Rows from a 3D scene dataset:
============================================================

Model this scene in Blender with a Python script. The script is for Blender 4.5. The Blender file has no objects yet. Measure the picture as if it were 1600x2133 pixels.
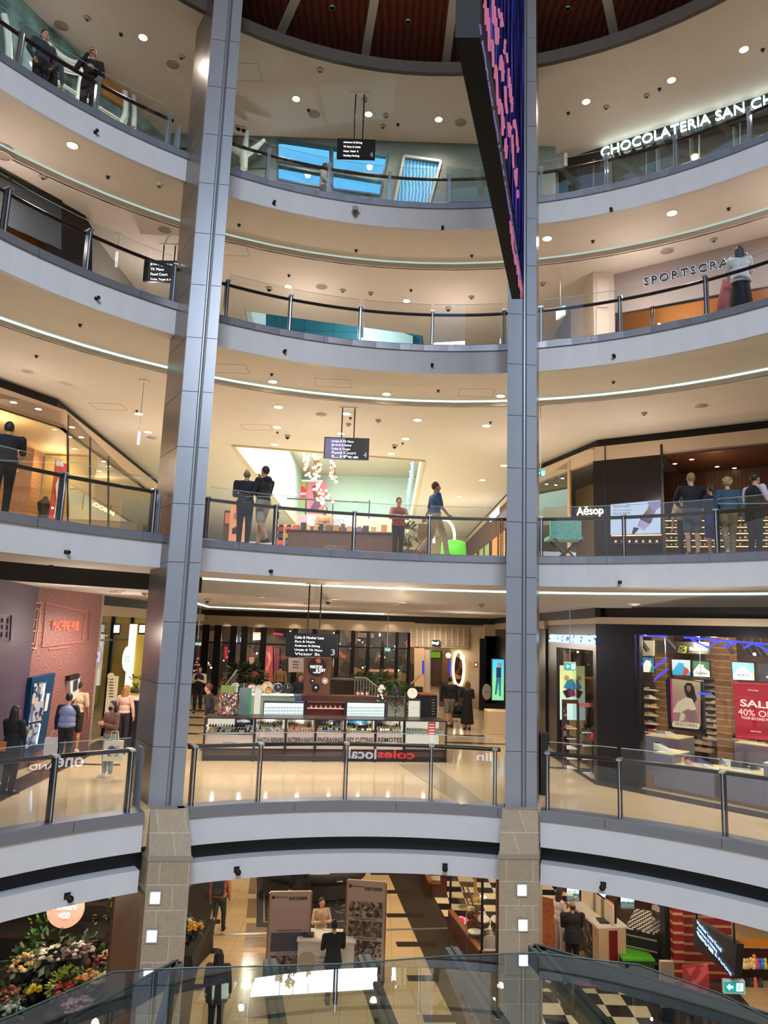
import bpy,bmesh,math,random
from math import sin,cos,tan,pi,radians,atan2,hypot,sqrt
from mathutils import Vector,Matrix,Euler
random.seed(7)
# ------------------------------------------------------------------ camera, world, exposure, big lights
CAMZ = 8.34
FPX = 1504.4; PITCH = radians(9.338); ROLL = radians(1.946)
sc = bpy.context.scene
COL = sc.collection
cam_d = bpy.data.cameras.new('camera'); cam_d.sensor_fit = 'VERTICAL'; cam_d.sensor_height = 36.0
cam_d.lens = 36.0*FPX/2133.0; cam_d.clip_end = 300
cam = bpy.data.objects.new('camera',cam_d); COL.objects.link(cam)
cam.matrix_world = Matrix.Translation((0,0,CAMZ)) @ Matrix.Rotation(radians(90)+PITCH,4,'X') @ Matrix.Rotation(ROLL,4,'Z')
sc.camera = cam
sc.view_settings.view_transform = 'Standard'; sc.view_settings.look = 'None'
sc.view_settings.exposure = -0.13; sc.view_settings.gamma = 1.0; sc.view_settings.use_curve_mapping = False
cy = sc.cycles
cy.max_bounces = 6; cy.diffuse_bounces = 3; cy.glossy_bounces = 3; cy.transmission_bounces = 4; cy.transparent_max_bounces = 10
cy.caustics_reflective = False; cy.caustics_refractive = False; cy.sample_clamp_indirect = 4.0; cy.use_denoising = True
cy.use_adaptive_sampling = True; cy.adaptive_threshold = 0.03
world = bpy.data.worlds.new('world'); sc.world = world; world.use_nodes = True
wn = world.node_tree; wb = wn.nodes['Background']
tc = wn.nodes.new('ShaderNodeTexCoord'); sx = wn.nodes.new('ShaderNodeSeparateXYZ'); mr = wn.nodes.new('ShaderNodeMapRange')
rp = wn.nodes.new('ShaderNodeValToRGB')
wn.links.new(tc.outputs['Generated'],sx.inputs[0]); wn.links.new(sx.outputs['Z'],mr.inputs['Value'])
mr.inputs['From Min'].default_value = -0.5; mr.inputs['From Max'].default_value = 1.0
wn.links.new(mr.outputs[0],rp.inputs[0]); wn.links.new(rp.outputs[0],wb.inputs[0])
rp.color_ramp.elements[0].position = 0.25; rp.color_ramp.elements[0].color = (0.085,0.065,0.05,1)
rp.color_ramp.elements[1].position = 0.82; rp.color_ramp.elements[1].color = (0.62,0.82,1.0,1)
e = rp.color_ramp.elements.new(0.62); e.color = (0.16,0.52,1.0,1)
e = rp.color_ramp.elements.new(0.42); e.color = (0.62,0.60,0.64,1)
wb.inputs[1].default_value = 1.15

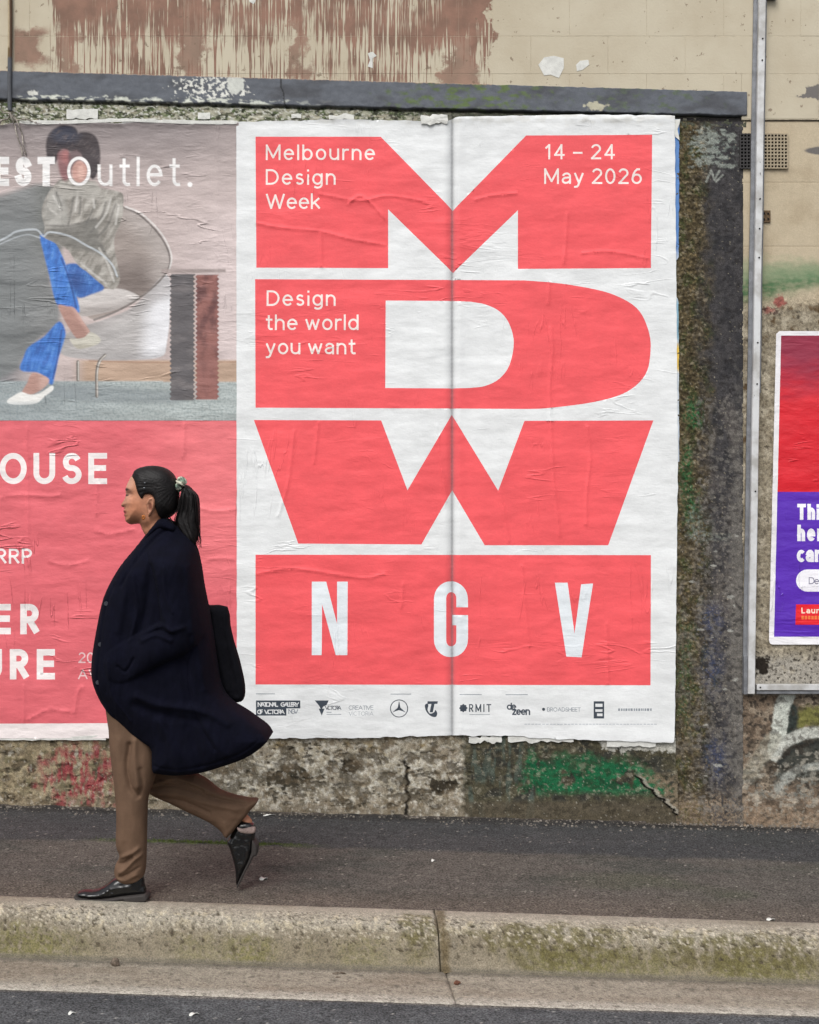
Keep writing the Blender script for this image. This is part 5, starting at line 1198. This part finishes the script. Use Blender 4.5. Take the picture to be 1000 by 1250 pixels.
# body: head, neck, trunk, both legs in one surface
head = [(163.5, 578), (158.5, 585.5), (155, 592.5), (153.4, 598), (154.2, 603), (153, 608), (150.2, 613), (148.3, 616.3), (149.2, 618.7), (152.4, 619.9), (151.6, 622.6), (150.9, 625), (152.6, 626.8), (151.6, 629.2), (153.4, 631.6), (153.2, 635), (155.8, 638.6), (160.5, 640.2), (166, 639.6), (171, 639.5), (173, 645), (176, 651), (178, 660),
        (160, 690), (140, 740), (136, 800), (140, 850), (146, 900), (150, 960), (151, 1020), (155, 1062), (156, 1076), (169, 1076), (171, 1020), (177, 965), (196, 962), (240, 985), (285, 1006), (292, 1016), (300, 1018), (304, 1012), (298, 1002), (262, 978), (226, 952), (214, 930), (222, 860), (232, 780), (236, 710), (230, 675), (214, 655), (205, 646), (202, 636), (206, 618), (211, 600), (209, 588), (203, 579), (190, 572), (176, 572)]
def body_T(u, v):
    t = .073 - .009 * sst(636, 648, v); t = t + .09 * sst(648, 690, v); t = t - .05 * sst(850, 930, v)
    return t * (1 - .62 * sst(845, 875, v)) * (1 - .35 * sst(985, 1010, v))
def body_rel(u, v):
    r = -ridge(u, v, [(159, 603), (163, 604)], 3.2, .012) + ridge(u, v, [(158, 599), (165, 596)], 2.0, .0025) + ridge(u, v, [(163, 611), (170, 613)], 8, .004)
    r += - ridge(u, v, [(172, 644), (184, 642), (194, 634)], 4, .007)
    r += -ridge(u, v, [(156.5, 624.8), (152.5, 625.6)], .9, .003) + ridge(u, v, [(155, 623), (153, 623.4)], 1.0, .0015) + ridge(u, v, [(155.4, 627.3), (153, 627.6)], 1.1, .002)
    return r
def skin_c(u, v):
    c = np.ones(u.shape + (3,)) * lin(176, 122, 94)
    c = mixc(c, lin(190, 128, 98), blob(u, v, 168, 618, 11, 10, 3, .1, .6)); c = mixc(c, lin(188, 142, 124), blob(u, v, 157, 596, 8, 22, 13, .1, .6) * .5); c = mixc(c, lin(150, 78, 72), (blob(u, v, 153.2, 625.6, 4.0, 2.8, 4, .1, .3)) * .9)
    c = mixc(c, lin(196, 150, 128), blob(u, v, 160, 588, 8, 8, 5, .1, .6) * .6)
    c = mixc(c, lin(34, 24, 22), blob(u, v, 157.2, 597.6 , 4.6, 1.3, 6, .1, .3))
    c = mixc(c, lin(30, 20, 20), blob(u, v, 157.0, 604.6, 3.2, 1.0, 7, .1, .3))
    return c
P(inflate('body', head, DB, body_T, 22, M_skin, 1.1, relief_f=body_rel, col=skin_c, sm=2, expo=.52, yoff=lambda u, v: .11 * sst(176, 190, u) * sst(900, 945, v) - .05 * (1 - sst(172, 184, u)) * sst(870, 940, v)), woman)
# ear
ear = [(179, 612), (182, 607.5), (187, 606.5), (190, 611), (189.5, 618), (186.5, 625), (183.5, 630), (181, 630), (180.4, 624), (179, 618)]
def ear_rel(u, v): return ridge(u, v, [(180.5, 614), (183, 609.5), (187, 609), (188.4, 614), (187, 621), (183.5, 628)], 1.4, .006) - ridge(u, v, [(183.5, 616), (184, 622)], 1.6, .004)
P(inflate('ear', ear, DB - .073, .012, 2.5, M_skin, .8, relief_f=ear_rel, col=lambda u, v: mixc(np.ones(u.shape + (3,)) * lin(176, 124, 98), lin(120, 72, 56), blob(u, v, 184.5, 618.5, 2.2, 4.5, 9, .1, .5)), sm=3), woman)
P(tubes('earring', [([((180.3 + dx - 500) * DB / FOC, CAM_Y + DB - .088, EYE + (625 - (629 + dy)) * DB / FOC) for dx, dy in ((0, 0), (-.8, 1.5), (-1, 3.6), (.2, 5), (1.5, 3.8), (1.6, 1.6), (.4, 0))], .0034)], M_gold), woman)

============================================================

== Problem ==
Leave the pictures out and copy the rest of the data exactly.

== Result ==
Model this scene in Blender with a Python script. The script is for Blender 4.5. The Blender file has no objects yet. Measure the picture as if it were 1600x2133 pixels.
import bpy,bmesh,math,random
from math import sin,cos,tan,pi,radians,atan2,hypot,sqrt
from mathutils import Vector,Matrix,Euler
random.seed(7)
# ------------------------------------------------------------------ camera, world, exposure, big lights
CAMZ = 8.34
FPX = 1504.4; PITCH = radians(9.338); ROLL = radians(1.946)
sc = bpy.context.scene
COL = sc.collection
cam_d = bpy.data.cameras.new('camera'); cam_d.sensor_fit = 'VERTICAL'; cam_d.sensor_height = 36.0
cam_d.lens = 36.0*FPX/2133.0; cam_d.clip_end = 300
cam = bpy.data.objects.new('camera',cam_d); COL.objects.link(cam)
cam.matrix_world = Matrix.Translation((0,0,CAMZ)) @ Matrix.Rotation(radians(90)+PITCH,4,'X') @ Matrix.Rotation(ROLL,4,'Z')
sc.camera = cam
sc.view_settings.view_transform = 'Standard'; sc.view_settings.look = 'None'
sc.view_settings.exposure = -0.13; sc.view_settings.gamma = 1.0; sc.view_settings.use_curve_mapping = False
cy = sc.cycles
cy.max_bounces = 6; cy.diffuse_bounces = 3; cy.glossy_bounces = 3; cy.transmission_bounces = 4; cy.transparent_max_bounces = 10
cy.caustics_reflective = False; cy.caustics_refractive = False; cy.sample_clamp_indirect = 4.0; cy.use_denoising = True
cy.use_adaptive_sampling = True; cy.adaptive_threshold = 0.03
world = bpy.data.worlds.new('world'); sc.world = world; world.use_nodes = True
wn = world.node_tree; wb = wn.nodes['Background']
tc = wn.nodes.new('ShaderNodeTexCoord'); sx = wn.nodes.new('ShaderNodeSeparateXYZ'); mr = wn.nodes.new('ShaderNodeMapRange')
rp = wn.nodes.new('ShaderNodeValToRGB')
wn.links.new(tc.outputs['Generated'],sx.inputs[0]); wn.links.new(sx.outputs['Z'],mr.inputs['Value'])
mr.inputs['From Min'].default_value = -0.5; mr.inputs['From Max'].default_value = 1.0
wn.links.new(mr.outputs[0],rp.inputs[0]); wn.links.new(rp.outputs[0],wb.inputs[0])
rp.color_ramp.elements[0].position = 0.25; rp.color_ramp.elements[0].color = (0.085,0.065,0.05,1)
rp.color_ramp.elements[1].position = 0.82; rp.color_ramp.elements[1].color = (0.62,0.82,1.0,1)
e = rp.color_ramp.elements.new(0.62); e.color = (0.16,0.52,1.0,1)
e = rp.color_ramp.elements.new(0.42); e.color = (0.62,0.60,0.64,1)
wb.inputs[1].default_value = 1.15

Keep writing the Blender script for this image. This is part 5, starting at line 1198. This part finishes the script. Use Blender 4.5. Take the picture to be 1000 by 1250 pixels.
# body: head, neck, trunk, both legs in one surface
head = [(163.5, 578), (158.5, 585.5), (155, 592.5), (153.4, 598), (154.2, 603), (153, 608), (150.2, 613), (148.3, 616.3), (149.2, 618.7), (152.4, 619.9), (151.6, 622.6), (150.9, 625), (152.6, 626.8), (151.6, 629.2), (153.4, 631.6), (153.2, 635), (155.8, 638.6), (160.5, 640.2), (166, 639.6), (171, 639.5), (173, 645), (176, 651), (178, 660),
        (160, 690), (140, 740), (136, 800), (140, 850), (146, 900), (150, 960), (151, 1020), (155, 1062), (156, 1076), (169, 1076), (171, 1020), (177, 965), (196, 962), (240, 985), (285, 1006), (292, 1016), (300, 1018), (304, 1012), (298, 1002), (262, 978), (226, 952), (214, 930), (222, 860), (232, 780), (236, 710), (230, 675), (214, 655), (205, 646), (202, 636), (206, 618), (211, 600), (209, 588), (203, 579), (190, 572), (176, 572)]
def body_T(u, v):
    t = .073 - .009 * sst(636, 648, v); t = t + .09 * sst(648, 690, v); t = t - .05 * sst(850, 930, v)
    return t * (1 - .62 * sst(845, 875, v)) * (1 - .35 * sst(985, 1010, v))
def body_rel(u, v):
    r = -ridge(u, v, [(159, 603), (163, 604)], 3.2, .012) + ridge(u, v, [(158, 599), (165, 596)], 2.0, .0025) + ridge(u, v, [(163, 611), (170, 613)], 8, .004)
    r += - ridge(u, v, [(172, 644), (184, 642), (194, 634)], 4, .007)
    r += -ridge(u, v, [(156.5, 624.8), (152.5, 625.6)], .9, .003) + ridge(u, v, [(155, 623), (153, 623.4)], 1.0, .0015) + ridge(u, v, [(155.4, 627.3), (153, 627.6)], 1.1, .002)
    return r
def skin_c(u, v):
    c = np.ones(u.shape + (3,)) * lin(176, 122, 94)
    c = mixc(c, lin(190, 128, 98), blob(u, v, 168, 618, 11, 10, 3, .1, .6)); c = mixc(c, lin(188, 142, 124), blob(u, v, 157, 596, 8, 22, 13, .1, .6) * .5); c = mixc(c, lin(150, 78, 72), (blob(u, v, 153.2, 625.6, 4.0, 2.8, 4, .1, .3)) * .9)
    c = mixc(c, lin(196, 150, 128), blob(u, v, 160, 588, 8, 8, 5, .1, .6) * .6)
    c = mixc(c, lin(34, 24, 22), blob(u, v, 157.2, 597.6 , 4.6, 1.3, 6, .1, .3))
    c = mixc(c, lin(30, 20, 20), blob(u, v, 157.0, 604.6, 3.2, 1.0, 7, .1, .3))
    return c
P(inflate('body', head, DB, body_T, 22, M_skin, 1.1, relief_f=body_rel, col=skin_c, sm=2, expo=.52, yoff=lambda u, v: .11 * sst(176, 190, u) * sst(900, 945, v) - .05 * (1 - sst(172, 184, u)) * sst(870, 940, v)), woman)
# ear
ear = [(179, 612), (182, 607.5), (187, 606.5), (190, 611), (189.5, 618), (186.5, 625), (183.5, 630), (181, 630), (180.4, 624), (179, 618)]
def ear_rel(u, v): return ridge(u, v, [(180.5, 614), (183, 609.5), (187, 609), (188.4, 614), (187, 621), (183.5, 628)], 1.4, .006) - ridge(u, v, [(183.5, 616), (184, 622)], 1.6, .004)
P(inflate('ear', ear, DB - .073, .012, 2.5, M_skin, .8, relief_f=ear_rel, col=lambda u, v: mixc(np.ones(u.shape + (3,)) * lin(176, 124, 98), lin(120, 72, 56), blob(u, v, 184.5, 618.5, 2.2, 4.5, 9, .1, .5)), sm=3), woman)
P(tubes('earring', [([((180.3 + dx - 500) * DB / FOC, CAM_Y + DB - .088, EYE + (625 - (629 + dy)) * DB / FOC) for dx, dy in ((0, 0), (-.8, 1.5), (-1, 3.6), (.2, 5), (1.5, 3.8), (1.6, 1.6), (.4, 0))], .0034)], M_gold), woman)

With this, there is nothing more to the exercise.